The Filipino are also culturally hard workers and are very steeped in Christian values, which makes it easier to find the common grounds with them. They also have a good potential to become CPC supporters.
The Arabs and Indians, on the contrary, are a difficult group to raise the support in. They come from a society with a very strong hierarchy, hence they naturally belong to the Organized World. They are usually not keen on hard work and rely more on the “soft skills” and interpersonal relations to advance in their social status. The offensive slogan of LinkedIn: “It is not what you know, it is who you know” was conceived in this environment. They stick exceptionally well together and readily advance to managers in the corporate world, which is based on similar principles nowadays.

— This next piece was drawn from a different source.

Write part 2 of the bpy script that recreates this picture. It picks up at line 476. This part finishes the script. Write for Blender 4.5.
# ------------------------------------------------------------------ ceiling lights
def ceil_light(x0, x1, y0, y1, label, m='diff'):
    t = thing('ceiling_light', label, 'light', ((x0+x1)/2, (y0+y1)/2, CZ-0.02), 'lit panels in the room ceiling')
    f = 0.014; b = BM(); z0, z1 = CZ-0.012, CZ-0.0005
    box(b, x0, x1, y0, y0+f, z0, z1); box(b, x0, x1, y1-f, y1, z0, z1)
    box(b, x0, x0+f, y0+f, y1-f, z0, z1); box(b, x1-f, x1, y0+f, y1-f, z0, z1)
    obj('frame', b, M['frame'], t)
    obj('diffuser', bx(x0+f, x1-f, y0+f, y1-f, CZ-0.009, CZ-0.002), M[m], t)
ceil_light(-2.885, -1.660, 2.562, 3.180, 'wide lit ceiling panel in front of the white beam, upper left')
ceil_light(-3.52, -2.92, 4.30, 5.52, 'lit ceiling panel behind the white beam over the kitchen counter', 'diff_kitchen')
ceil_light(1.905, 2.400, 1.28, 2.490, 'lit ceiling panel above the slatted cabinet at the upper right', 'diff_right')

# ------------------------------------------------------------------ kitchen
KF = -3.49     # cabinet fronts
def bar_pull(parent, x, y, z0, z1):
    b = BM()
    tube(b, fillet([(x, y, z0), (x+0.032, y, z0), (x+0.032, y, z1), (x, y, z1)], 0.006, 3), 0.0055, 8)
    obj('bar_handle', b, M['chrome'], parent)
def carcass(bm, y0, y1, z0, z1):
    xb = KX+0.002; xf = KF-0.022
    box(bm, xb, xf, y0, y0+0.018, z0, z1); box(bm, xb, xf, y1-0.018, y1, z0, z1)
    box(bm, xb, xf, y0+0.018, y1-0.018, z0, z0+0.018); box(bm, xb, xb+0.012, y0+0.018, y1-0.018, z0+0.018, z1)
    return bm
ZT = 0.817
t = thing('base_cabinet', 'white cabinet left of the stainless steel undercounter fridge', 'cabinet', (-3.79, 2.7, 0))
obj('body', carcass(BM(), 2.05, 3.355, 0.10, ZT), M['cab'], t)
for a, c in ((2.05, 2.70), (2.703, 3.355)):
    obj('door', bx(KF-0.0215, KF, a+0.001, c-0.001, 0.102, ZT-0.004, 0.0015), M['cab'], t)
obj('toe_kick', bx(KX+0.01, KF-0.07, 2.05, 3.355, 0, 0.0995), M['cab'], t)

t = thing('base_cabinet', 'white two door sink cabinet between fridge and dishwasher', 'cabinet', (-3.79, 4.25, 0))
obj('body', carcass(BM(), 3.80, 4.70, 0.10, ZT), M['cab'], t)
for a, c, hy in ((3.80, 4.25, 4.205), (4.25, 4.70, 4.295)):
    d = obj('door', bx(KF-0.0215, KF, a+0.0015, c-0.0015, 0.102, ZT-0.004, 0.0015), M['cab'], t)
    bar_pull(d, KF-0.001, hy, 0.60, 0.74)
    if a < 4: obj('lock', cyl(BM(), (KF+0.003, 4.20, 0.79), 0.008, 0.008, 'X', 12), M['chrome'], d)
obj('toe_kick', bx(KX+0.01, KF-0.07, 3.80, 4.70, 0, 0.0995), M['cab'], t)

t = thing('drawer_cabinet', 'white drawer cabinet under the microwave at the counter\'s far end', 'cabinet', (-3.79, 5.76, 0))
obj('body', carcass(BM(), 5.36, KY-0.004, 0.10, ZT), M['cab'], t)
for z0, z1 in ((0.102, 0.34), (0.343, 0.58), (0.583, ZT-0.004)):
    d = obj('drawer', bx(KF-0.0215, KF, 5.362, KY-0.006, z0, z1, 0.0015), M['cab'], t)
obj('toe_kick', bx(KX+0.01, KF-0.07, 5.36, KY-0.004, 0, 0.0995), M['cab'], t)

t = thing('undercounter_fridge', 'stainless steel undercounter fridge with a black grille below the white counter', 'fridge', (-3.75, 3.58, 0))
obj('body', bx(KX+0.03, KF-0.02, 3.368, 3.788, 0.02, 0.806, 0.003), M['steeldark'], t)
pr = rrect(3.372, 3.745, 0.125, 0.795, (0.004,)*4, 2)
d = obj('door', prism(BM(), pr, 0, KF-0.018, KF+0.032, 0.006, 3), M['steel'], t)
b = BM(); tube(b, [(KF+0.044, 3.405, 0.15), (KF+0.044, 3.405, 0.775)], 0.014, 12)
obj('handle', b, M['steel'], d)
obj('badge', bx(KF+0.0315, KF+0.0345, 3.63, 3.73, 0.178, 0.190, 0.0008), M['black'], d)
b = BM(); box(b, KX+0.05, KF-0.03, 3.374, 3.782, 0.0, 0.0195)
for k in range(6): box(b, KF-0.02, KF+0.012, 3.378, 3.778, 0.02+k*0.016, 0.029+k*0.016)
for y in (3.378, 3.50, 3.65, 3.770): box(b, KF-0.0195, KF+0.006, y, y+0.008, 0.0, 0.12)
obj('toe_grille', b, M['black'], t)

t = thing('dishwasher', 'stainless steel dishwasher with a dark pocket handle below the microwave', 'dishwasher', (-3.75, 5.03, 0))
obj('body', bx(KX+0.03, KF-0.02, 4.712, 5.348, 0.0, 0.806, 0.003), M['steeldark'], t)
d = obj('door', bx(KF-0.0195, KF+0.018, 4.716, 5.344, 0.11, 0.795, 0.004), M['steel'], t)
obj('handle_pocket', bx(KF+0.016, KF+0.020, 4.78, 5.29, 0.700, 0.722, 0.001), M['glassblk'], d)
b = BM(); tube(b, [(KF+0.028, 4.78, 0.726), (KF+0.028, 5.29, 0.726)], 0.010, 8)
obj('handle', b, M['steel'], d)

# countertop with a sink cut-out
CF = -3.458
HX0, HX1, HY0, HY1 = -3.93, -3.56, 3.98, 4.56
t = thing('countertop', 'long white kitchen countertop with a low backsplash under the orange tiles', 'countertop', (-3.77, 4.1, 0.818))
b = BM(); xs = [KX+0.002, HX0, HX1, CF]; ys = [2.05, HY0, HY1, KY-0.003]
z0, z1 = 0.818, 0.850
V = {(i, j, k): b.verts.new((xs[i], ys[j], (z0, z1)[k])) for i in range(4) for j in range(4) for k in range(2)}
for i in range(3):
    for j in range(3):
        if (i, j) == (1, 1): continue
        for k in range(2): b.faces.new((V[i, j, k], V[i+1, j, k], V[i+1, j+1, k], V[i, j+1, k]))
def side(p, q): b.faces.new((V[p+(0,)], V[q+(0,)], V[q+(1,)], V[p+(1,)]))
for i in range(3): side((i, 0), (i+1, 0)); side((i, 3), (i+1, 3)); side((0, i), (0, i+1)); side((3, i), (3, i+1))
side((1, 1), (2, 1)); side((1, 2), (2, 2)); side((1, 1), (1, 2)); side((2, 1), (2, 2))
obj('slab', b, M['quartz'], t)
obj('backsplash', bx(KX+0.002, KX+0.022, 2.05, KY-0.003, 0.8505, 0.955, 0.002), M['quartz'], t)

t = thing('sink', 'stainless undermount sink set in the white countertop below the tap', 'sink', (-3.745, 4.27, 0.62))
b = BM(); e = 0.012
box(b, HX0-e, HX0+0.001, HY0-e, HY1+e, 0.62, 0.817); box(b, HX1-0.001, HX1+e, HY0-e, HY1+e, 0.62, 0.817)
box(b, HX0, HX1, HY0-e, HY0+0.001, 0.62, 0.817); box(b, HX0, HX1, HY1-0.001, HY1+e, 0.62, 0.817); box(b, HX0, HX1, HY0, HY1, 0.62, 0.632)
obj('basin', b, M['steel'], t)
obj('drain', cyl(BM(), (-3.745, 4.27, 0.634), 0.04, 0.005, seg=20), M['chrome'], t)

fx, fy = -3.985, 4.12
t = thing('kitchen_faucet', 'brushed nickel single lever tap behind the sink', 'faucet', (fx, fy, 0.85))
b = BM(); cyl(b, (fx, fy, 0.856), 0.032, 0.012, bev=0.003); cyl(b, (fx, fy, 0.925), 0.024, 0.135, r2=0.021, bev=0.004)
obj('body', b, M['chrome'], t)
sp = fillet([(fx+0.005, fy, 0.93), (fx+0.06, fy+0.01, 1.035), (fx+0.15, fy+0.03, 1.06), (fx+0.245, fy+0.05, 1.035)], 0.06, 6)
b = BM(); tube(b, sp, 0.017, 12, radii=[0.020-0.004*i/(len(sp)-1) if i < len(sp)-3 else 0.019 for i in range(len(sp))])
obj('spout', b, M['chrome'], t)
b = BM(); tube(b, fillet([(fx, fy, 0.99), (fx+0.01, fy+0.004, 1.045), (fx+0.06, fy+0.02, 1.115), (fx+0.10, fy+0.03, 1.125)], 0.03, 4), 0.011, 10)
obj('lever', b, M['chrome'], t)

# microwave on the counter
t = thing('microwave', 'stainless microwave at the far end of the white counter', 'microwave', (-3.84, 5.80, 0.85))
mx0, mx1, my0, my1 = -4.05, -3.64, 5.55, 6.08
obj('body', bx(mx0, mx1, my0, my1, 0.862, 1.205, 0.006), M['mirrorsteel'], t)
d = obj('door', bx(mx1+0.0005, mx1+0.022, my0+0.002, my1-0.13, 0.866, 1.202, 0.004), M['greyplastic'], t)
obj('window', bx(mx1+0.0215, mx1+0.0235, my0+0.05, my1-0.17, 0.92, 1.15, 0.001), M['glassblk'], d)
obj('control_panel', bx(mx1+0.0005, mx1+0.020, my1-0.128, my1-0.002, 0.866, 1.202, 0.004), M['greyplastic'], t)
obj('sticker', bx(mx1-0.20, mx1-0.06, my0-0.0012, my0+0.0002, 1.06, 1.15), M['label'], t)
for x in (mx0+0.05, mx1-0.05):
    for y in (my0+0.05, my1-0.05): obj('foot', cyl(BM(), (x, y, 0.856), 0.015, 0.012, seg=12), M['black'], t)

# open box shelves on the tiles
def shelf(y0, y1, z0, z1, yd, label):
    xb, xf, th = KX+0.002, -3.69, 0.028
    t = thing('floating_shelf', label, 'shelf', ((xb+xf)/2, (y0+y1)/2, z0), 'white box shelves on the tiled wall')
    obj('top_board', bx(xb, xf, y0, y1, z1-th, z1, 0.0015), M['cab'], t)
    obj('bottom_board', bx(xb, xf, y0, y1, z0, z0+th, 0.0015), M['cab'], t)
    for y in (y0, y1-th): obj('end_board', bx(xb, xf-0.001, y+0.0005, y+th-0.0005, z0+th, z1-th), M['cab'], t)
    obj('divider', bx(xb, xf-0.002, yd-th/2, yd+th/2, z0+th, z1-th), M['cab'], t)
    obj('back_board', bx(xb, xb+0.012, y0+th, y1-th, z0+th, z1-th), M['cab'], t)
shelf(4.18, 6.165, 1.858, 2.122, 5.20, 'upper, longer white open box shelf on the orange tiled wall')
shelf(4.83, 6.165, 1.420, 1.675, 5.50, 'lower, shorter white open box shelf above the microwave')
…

The mentality of this group is totally at odds with Conservatism. Jasmeet Singh, the leader of the federal NDP, is but one of them, and is so left-winged that even Rachel Notley seems a Tory next to him. It is easy to notice, while driving around during an election period, that Arabic and Indian names mostly appear on Liberal and NDP signs; almost never on the Conservative. Knowing this, Trudeau has been recklessly increasing the immigration quotas for this region. This concentration is seriously affecting the values of the society they live in, and needs to be put under control if Canada wants to remain a Western country.
To summarize: we should stop relying on democracy as simply trying to outnumber our opponents. In a split society, it really doesn’t matter who has a little more votes, who has a little less. We will only win steadily if the entire society endorses us, if we find a way to the hearts of everyone, all the way remaining Conservative in the way we speak and act.